O objetivo da construção é atender os mais de 50 mil visitantes previstos, incluindo líderes mundiais, para o evento climático. No entanto, a intervenção vem ao custo de severos impactos ambientais: o traçado da estrada atravessa áreas de floresta densa, agora transformadas em clareiras extensas, com pilhas de toras de madeira e o solo sendo aterrados para pavimentação, foi o que revelou a matéria de Ione Wells da BBC.
Moradores como Cláudio Verequete, que vivia da coleta de açaí na região, denunciam a perda de renda e a falta de compensação. “Tudo foi destruído”, lamenta.
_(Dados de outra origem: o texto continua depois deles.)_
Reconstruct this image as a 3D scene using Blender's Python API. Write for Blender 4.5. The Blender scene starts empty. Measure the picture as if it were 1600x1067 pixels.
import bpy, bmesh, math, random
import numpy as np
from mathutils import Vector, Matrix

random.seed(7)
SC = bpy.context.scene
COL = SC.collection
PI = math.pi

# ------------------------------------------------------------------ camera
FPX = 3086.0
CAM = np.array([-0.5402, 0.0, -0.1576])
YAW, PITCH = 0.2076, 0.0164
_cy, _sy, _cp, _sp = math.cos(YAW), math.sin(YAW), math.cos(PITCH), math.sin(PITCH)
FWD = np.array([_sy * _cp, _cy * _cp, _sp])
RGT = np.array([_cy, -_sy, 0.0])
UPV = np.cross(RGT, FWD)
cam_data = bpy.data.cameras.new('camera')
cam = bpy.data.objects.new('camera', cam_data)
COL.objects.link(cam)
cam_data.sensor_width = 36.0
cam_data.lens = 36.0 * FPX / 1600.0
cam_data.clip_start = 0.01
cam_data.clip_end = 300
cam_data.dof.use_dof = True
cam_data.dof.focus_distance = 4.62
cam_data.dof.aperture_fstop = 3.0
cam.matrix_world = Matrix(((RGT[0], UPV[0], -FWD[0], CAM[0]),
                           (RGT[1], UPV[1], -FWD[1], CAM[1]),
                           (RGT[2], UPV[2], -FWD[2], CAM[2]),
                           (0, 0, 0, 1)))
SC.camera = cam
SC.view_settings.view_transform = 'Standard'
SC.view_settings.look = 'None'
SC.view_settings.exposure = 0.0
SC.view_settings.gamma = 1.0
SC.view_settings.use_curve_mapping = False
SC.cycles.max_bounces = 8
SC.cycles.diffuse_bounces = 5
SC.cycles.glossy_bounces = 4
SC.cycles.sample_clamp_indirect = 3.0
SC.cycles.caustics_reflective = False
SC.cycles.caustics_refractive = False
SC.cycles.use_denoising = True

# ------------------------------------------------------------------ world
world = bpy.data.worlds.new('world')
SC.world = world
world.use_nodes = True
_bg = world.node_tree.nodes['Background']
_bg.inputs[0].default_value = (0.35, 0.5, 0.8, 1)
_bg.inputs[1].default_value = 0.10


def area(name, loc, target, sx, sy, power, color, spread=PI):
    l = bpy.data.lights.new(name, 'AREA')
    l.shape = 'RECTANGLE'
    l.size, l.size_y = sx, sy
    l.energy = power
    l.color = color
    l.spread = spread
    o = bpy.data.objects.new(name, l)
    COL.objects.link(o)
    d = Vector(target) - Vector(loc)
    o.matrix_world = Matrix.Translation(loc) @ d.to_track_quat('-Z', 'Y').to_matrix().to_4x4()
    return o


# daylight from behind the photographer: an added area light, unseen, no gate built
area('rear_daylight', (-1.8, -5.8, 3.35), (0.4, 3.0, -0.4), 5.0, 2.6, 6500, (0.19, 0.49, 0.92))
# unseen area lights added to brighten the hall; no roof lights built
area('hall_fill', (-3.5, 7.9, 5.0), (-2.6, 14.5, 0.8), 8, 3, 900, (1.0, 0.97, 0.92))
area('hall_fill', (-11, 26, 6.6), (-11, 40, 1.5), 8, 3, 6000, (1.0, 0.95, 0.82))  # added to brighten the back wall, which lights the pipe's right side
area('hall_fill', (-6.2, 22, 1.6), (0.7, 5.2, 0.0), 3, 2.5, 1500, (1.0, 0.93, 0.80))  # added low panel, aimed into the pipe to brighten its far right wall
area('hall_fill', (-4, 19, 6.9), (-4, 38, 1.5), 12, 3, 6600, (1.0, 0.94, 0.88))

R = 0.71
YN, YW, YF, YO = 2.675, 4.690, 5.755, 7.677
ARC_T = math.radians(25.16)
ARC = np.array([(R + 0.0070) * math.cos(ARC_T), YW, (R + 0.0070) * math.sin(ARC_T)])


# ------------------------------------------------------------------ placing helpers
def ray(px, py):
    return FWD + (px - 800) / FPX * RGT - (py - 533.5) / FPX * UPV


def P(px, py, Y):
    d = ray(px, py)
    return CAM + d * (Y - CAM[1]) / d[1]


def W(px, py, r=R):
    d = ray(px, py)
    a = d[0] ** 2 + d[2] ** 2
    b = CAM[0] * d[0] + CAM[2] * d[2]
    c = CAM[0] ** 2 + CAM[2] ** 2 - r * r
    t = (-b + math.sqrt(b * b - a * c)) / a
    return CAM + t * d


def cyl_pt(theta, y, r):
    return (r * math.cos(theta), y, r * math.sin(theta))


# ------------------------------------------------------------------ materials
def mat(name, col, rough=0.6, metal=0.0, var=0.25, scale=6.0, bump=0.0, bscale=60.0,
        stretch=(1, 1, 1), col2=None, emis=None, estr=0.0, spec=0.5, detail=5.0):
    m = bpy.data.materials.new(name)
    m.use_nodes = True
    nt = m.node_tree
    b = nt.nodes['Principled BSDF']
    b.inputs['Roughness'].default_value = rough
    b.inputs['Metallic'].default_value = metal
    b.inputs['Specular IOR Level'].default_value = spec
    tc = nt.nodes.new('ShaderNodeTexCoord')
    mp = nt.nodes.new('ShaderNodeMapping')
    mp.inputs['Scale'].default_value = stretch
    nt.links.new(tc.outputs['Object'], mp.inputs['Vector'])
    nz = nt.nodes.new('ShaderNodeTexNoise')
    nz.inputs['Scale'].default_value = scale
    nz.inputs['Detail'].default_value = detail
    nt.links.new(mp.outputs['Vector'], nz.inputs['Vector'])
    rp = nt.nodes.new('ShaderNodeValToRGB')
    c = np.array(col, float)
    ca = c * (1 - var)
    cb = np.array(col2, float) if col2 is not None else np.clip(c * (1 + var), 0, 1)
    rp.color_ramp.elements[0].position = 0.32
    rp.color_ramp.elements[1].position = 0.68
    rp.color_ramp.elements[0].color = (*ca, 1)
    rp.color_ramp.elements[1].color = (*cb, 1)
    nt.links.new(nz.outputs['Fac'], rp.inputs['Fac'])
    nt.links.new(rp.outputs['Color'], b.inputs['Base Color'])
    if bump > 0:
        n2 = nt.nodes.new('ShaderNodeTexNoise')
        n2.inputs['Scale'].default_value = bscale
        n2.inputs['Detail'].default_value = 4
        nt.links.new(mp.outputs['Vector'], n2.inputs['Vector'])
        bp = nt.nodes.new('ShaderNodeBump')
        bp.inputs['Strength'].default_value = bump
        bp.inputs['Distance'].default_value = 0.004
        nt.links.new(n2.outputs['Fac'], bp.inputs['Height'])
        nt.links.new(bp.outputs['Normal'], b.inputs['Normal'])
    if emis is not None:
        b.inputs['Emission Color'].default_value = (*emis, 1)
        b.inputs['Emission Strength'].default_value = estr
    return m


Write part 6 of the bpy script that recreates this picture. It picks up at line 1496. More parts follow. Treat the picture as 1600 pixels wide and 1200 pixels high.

Segundo ele, a comunidade próxima à rodovia sequer terá acesso à nova via, isolada por muros laterais que privilegiam apenas o trânsito de veículos pesados.
Impacto ambiental contestado
Embora o governo afirme que a estrada seguirá o traçado de áreas já antropizadas — como um linhão de energia — e que corredores de fauna, ciclovias e iluminação solar estão sendo incluídos para reduzir os danos, especialistas alertam que a fragmentação da floresta afetará a biodiversidade local.
A professora Silvia Sardinha, veterinária especializada em vida silvestre, afirma que a obra já compromete a reabilitação de animais na região. “Perdemos áreas naturais essenciais para a soltura dos animais e para sua reprodução”, alerta.
O projeto, idealizado em 2012, havia sido repetidamente engavetado por preocupações ambientais. Retomado para a COP30, soma-se a outros 30 projetos de infraestrutura financiados majoritariamente pelo governo federal, com investimentos que ultrapassam R$ 4,7 bilhões.
Duplicação da Rua da Marinha também gera polêmica
Além da Avenida Liberdade, o jornalista Vinicius Sassine da Folha de São Paulo, revelou outra obra polêmica avança em Belém: a duplicação e prolongamento da Rua da Marinha, também em área de vegetação amazônica. A obra rasga uma área verde contígua ao Parque Gunnar Vingren, envolvendo a supressão de árvores de 64 espécies — incluindo espécies ameaçadas de extinção, como o angelim-pedra e a ucuuba.
O licenciamento ambiental foi concedido pela Secretaria de Meio Ambiente e Sustentabilidade (Semas) do Pará em agosto de 2024, em meio a críticas do Ministério Público e da antiga gestão municipal, que havia negado a licença. Documentos mostram que a avaliação de impactos ambientais foi concluída em tempo recorde, e técnicos apontaram a ausência de levantamento detalhado da fauna local, onde poderiam ocorrer 133 espécies de mamíferos.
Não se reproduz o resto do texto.